Friendships this year have been a weird one. There are some friends that have always been my friends at university and, no matter what, those people will always be my friends - they're lovely humans who, despite how differently I live my life to them, never judge me and are always the most supportive people in the world. Other friends have come and gone. There are some people that are good for you, until you realise how bad they are for you. The people that should be lifting you up don't always do that and, honestly, if you feel in your gut that someone isn't good for you, chances are that you're probably right. It's okay to cut people off if you feel like you need to - I have done this, and there'll be more of this, I'm sure. But, at the same time, it's sometimes hard to navigate certain situations - there's an appropriate time to do it, and sometimes that means waiting it out. Bad friendships aside, there have been friends that I've made that I wouldn't change for the world - Derrian, for example, is honestly like my soul sister. Having only met her in September, it feels like I've known her for a lifetime, and honestly would not change her for anything - we're like the same person, and I'm so happy to have met her; a true friend for life.


All in all, second year has been a rough one. I can't lie about that. From personal issues and boy problems (we're kind of on a major boy problem currently, actually) to housing drama and friendships falling apart, it feels like I've been through it all this year. I can't count the amount of times that I've debated dropping out of university (which, obviously, would've been a huge mistake for me, seeing how much I still love my course) and moving home. I've spent the majority of my money on train tickets and have probably spent 90% of weekends during second semester at home - because it's the only place I've felt happy and like myself.

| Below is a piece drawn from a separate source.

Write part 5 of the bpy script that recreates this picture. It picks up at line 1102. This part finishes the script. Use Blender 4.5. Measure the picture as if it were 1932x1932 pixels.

But, on a positive note, I've done myself proud in terms of my university work and managed to snag myself a work experience placement (which I'm currently on) at one of the biggest publications in the country. I went to New York and completed a CWMUN conference - something I never thought I'd do. I've made friends for life and, finally, the end is in sight. I'm moving out of this awful house on June 1st and it can't come soon enough. I'm excited to move home for the summer, to spend time with my family and friends, to go on holiday, to (hopefully) get back to my old job and then to start third year in September with a positive outlook. I'm moving back to halls (who'd ever think that would've happened?) and actually moving in with Derrian so not only will I have a window(!!!) but I'll also have a good friend, too. And I can't wait. All I want is to make my final year at university - in education, mind you - the best it can be, and I'm hoping that I've managed to put myself in good stead to do that.